Sunday, August 1, 2010

The Art of Fractals

“I find the ideas in the fractals, both as a body of knowledge and as a metaphor, an incredibly important way of looking at the world.” Vice President Al Gore, New York Times, June 21, 2000.
I believe the universe is a holographic fractal. We are holographic because everything in the universe is made from the same building blocks/love/energy/substance. Creating my art is like a spiritual garden where I grow rainbows of colors. It is my meditation, along with yoga, and a way for me to achieve inner and outer harmony as I journey on the spiral path of life.
Fractal geometry reveals a new way of looking at the universe, a hidden order underlying what seem to be chaotic events, through beautiful self similar repeating patterns that have an endless variation of forms throughout scale changes. They have a hidden order and provide order from out of chaos. The point where chaos and order meet each other is the point where the edge of the form meets its surroundings. There are four types of chaos attractors, which balance chaos and bring order from it: the point attractor, cycle attractor, torus attractor and the strange attractor.

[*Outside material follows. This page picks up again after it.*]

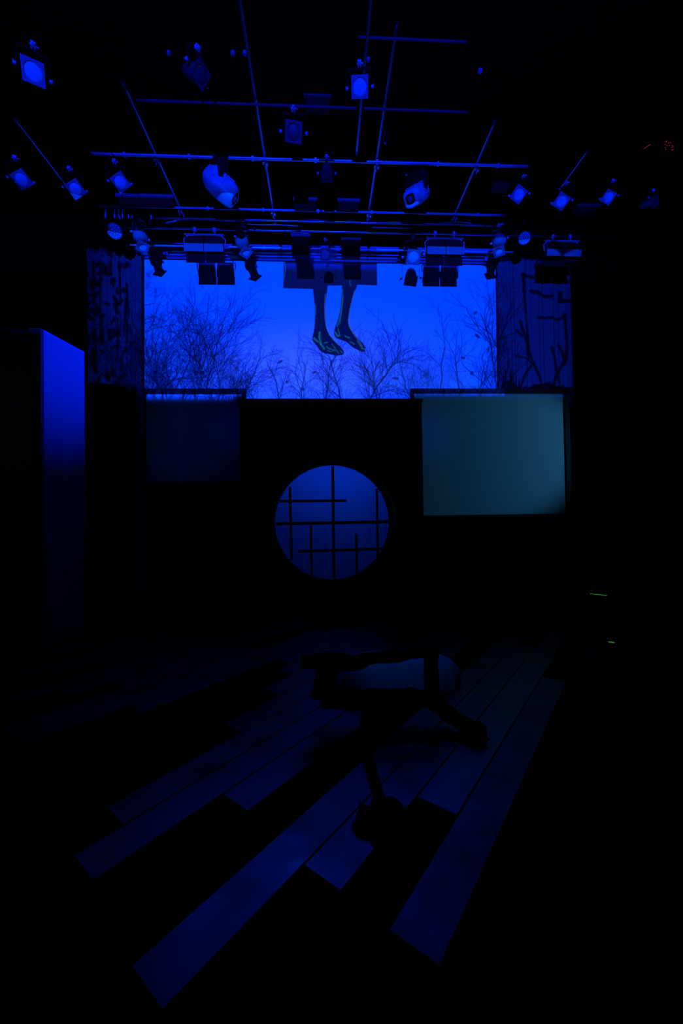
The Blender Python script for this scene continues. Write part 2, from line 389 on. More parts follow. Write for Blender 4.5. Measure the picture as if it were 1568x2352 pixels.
def empty(name, loc, label, cat, group=None):
    o = bpy.data.objects.new(name, None); COL.objects.link(o); o.location = loc; o.empty_display_size = .1
    return tag(o, label, cat, group)
def copy_tree(o, parent=None):
    c = o.copy(); COL.objects.link(c); c.parent = parent
    for ch in [x for x in bpy.data.objects if x.parent == o]: copy_tree(ch, c)
    return c
def kids(o): return [x for x in bpy.data.objects if x.parent == o]

# ------------------------------------------------------------------ room shell
XW, YB, ZC = 7.6, -7.6, 9.0
for nm, c, d in (('wall_left', (-XW - .1, (Y_WALL + YB) / 2, ZC / 2), (.2, Y_WALL - YB, ZC)), ('wall_right', (XW + .1, (Y_WALL + YB) / 2, ZC / 2), (.2, Y_WALL - YB, ZC)),
                 ('wall_back', (0, Y_WALL + .1, ZC / 2), (2 * XW + .4, .2, ZC)), ('wall_front', (0, YB - .1, ZC / 2), (2 * XW + .4, .2, ZC)),
                 ('ceiling', (0, (Y_WALL + YB) / 2, ZC + .1), (2 * XW + .4, Y_WALL - YB + .4, .2))):
    m = MB(); m.box(c, d); struct(m.build(nm, M_ROOM))
# floor: staggered boards laid diagonally, some varnished and some worn dull
PHI = math.atan2(760, 900); DU = Vector((math.sin(PHI), math.cos(PHI), 0)); DV = Vector((math.cos(PHI), -math.sin(PHI), 0))
m = MB(); m.box((0, (Y_WALL + YB) / 2, -.08), (2 * XW, Y_WALL - YB, .1), mi=1)
EDGE = [-2.42, -2.20, -1.975, -1.748, -1.495, -1.275, -1.055, -.815, -.60]
lo_e = [EDGE[0] - .2275 * k for k in range(30, 0, -1)]; lo_e = [e for e in lo_e]
hi_e = [EDGE[-1] + .2275 * k for k in range(1, 36)]
edges = lo_e + EDGE + hi_e
# v-interval start -> (u where varnished piece starts, u where it ends)
SPEC = {-2.42: (.95, 5.6), -2.20: (.72, 5.9), -1.975: (1.40, 5.2), -1.748: None, -1.495: (.667, 5.6), -1.275: (1.339, 5.2), -1.055: (2.05, 6.2), -.815: (1.325, 4.3)}
def clip_board(v0, v1, u0, u1):
    # keep boards inside the room
    def inside(p): return abs(p.x) < XW - .02 and YB + .02 < p.y < Y_WALL - .02
    us = [u0 + (u1 - u0) * k / 60 for k in range(61)]
    ks = [q for q in us if inside(DU * q + DV * v0) and inside(DU * q + DV * v1)]
    return (min(ks), max(ks)) if len(ks) > 1 else None
def board(v0, v1, u0, u1, mi, z=0.0):
    g = .006; r = clip_board(v0, v1, u0, u1)
    if not r: return
    u0, u1 = r; c = DU * ((u0 + u1) / 2) + DV * ((v0 + v1) / 2) + Vector((0, 0, -.015 + z))
    m.box(c, (v1 - v0 - 2 * g, u1 - u0 - .006, .03), Matrix.Rotation(-PHI, 3, 'Z'), mi)
for a, b in zip(edges, edges[1:]):
    key = round(a, 3); sp = SPEC.get(key, 'free')
    if sp is None: board(a, b, -14, 14, 1); continue
    if sp == 'free':
        near = a < -2.42
        if near:
            k = int(round((-2.42 - a) / .2275))
            u0 = {1: 1.9, 2: 2.5, 3: 2.9, 4: 3.1, 5: 1.6, 6: .86, 7: .83}.get(k, 1.0 + (k * 37 % 10) * .12)
            u1 = u0 + 2.2 + (k * 53 % 10) * .15
            board(a, b, -14, u0, 1); board(a, b, u0, u1, 2 if k > 4 else 0); board(a, b, u1, 14, 1)
        else:
            k = int(round((a + .6) / .2275)); c0 = 5.2 + (k * 41 % 10) * .12
            board(a, b, -14, c0, 1); board(a, b, c0, c0 + 1.6, 0); board(a, b, c0 + 1.6, 14, 1)
        continue
    u0, u1 = sp
    board(a, b, -14, u0, 1); board(a, b, u0, u1, 2 if a == -.815 else 0); board(a, b, u1, 14, 1)
struct(m.build('floor', [M_GLOSS, M_MATT, M_SEMI]))

# ------------------------------------------------------------------ screen and drapes
A, B, C_, D_ = W(322, 572, Y_SCREEN), W(1146, 584, Y_SCREEN), W(1150, 960, Y_SCREEN), W(322, 960, Y_SCREEN)
x0, x1 = A.x - .1, C_.x + .1; z1 = max(A.z, B.z) + .12; z0 = D_.z - .4
root = empty('projection_screen', ((x0 + x1) / 2, Y_SCREEN, z0), 'large white projection screen filled with a blue picture of bare legs above treetops', 'screen')
m = MB(); m.box((0, .01, (z1 - z0) / 2), (x1 - x0, .02, z1 - z0)); m.build('screen_cloth', M_SCREEN, root)
m = MB()
for sx in (-1, 1): m.tube([(sx * ((x1 - x0) / 2 + .03), .03, 0), (sx * ((x1 - x0) / 2 + .03), .03, z1 - z0)], .025)
m.tube([(-(x1 - x0) / 2, .05, z1 - z0 + .02), ((x1 - x0) / 2, .05, z1 - z0 + .02)], .03); m.tube([(-(x1 - x0) / 2, .05, -.02), ((x1 - x0) / 2, .05, -.02)], .03)
m.build('screen_frame', M_BLACK, root)
for sx in (-1, 1):
    m = MB(); m.tube([(sx * 2, .05, z1 - z0), (sx * 2, .05, ZC - z0)], .006); m.build('hanging_wire', M_VOID, root)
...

Fractals are the geometry of nature and natural forms. Trees, cauliflower, sunflowers, ferns, coastal shorelines and the human artery system are examples of self repeating fractals that are self similar when you change the scale. For example, a tree branch has the same basic structure as the whole tree, including the root structure and one tree is self similar to another tree. We humans are uniquely similar to each other.
The mathematical formulas are rendered on a computer to make the fractal images and can contain over 300,000 points which need to be run through the fractal formula as much as 1000 times. Large, complex fractals can take days to be completed on the computer.Gaston Julia and Pierre Fatou developed the original mathematical theories in 1918, independent of each other and Benoit Mandelbrot is credited with the modern development of fractal geometry in 1980, with the help of computers. He has also applied fractal geometry to economics. The famous “Mandelbrot Set” is named after him and the “Julia Set” after Gaston Julia.